··· ENTRIES SUPPLIED

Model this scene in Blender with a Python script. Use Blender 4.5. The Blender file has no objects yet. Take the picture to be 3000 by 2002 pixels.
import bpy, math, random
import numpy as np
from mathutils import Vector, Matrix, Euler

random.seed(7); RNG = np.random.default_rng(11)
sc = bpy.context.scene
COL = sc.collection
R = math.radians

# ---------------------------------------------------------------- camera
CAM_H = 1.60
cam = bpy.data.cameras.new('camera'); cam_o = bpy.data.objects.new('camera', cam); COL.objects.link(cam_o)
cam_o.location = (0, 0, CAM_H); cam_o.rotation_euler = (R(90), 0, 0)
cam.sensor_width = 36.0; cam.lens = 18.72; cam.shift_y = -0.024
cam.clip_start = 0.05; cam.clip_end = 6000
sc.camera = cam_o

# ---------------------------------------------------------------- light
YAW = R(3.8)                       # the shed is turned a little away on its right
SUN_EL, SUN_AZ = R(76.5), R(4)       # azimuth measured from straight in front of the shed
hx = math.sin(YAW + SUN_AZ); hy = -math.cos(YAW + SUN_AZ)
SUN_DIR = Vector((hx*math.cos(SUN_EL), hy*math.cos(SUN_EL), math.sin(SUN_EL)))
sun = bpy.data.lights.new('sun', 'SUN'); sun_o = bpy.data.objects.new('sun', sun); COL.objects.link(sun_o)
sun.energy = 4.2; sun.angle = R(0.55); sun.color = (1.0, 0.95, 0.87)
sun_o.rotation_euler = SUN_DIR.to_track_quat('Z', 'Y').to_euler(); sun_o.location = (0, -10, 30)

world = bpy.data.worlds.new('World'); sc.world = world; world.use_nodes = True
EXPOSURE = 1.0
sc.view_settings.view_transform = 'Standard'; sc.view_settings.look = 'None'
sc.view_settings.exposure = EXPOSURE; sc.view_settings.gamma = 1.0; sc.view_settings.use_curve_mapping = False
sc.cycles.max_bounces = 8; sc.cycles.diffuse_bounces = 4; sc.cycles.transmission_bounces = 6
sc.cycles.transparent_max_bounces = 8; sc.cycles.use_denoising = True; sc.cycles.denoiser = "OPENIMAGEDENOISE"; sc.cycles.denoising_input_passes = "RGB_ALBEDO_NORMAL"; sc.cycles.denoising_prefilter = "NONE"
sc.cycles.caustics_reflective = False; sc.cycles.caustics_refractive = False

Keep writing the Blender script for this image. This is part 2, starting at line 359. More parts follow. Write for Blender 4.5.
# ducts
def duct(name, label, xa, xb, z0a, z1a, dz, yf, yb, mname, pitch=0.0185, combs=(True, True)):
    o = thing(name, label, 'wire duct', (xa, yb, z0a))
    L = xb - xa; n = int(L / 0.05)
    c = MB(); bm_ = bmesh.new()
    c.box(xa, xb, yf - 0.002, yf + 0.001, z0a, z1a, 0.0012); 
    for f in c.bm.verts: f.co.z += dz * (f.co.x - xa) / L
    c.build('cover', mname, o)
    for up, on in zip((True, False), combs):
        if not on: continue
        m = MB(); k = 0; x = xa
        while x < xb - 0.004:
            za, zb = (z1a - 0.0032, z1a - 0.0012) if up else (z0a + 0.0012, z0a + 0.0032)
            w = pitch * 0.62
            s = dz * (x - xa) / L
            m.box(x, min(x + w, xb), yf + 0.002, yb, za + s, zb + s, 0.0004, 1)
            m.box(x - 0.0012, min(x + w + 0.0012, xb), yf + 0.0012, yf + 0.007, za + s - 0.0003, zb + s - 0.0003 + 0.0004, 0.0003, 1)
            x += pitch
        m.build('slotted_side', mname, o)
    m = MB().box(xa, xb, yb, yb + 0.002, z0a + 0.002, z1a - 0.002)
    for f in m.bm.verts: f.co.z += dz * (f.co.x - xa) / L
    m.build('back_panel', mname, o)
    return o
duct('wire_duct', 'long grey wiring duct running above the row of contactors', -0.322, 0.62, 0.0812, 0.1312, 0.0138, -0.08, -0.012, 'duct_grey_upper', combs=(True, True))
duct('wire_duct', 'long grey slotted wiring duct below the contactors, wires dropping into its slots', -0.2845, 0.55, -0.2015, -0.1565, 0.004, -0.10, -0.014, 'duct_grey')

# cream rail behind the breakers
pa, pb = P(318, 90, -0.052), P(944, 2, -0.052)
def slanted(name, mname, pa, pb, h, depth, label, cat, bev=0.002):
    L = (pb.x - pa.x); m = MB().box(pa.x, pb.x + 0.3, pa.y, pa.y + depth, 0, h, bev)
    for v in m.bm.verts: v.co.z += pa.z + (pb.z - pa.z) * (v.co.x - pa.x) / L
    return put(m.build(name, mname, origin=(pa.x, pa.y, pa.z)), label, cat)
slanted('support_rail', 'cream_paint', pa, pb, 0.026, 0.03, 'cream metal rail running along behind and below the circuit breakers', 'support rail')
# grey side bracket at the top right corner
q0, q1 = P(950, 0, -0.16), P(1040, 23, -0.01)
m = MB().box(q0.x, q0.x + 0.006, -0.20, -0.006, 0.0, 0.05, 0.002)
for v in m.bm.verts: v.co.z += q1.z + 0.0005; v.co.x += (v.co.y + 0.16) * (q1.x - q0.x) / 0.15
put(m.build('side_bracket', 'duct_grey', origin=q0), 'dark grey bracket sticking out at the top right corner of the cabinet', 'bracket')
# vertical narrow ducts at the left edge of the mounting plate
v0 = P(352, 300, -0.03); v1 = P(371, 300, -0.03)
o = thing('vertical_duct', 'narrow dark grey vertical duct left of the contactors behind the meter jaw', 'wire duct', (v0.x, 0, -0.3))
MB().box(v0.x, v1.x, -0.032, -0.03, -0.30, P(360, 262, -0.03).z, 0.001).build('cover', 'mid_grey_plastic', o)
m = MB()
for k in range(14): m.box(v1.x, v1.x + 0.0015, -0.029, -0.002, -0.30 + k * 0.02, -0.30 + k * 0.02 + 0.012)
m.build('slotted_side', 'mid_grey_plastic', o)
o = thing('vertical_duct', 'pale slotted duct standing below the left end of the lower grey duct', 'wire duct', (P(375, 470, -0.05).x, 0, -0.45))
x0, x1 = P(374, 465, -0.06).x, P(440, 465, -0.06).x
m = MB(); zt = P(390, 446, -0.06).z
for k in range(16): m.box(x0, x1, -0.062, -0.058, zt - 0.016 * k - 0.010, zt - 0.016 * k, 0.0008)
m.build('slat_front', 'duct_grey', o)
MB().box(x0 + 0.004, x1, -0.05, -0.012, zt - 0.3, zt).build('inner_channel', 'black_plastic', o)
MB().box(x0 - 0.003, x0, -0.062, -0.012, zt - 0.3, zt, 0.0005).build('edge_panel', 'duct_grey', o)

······

§ WHAT IS EXPECTED:
All lines above from the one containing "Keep writing the" to the one containing "duct('wire_duct', 'long grey slotted" must be repeated exactly, both lines included, and no others.

§ RESPONSE TO THE TASK:
Keep writing the Blender script for this image. This is part 2, starting at line 359. More parts follow. Write for Blender 4.5.
# ducts
def duct(name, label, xa, xb, z0a, z1a, dz, yf, yb, mname, pitch=0.0185, combs=(True, True)):
    o = thing(name, label, 'wire duct', (xa, yb, z0a))
    L = xb - xa; n = int(L / 0.05)
    c = MB(); bm_ = bmesh.new()
    c.box(xa, xb, yf - 0.002, yf + 0.001, z0a, z1a, 0.0012); 
    for f in c.bm.verts: f.co.z += dz * (f.co.x - xa) / L
    c.build('cover', mname, o)
    for up, on in zip((True, False), combs):
        if not on: continue
        m = MB(); k = 0; x = xa
        while x < xb - 0.004:
            za, zb = (z1a - 0.0032, z1a - 0.0012) if up else (z0a + 0.0012, z0a + 0.0032)
            w = pitch * 0.62
            s = dz * (x - xa) / L
            m.box(x, min(x + w, xb), yf + 0.002, yb, za + s, zb + s, 0.0004, 1)
            m.box(x - 0.0012, min(x + w + 0.0012, xb), yf + 0.0012, yf + 0.007, za + s - 0.0003, zb + s - 0.0003 + 0.0004, 0.0003, 1)
            x += pitch
        m.build('slotted_side', mname, o)
    m = MB().box(xa, xb, yb, yb + 0.002, z0a + 0.002, z1a - 0.002)
    for f in m.bm.verts: f.co.z += dz * (f.co.x - xa) / L
    m.build('back_panel', mname, o)
    return o
duct('wire_duct', 'long grey wiring duct running above the row of contactors', -0.322, 0.62, 0.0812, 0.1312, 0.0138, -0.08, -0.012, 'duct_grey_upper', combs=(True, True))
duct('wire_duct', 'long grey slotted wiring duct below the contactors, wires dropping into its slots', -0.2845, 0.55, -0.2015, -0.1565, 0.004, -0.10, -0.014, 'duct_grey')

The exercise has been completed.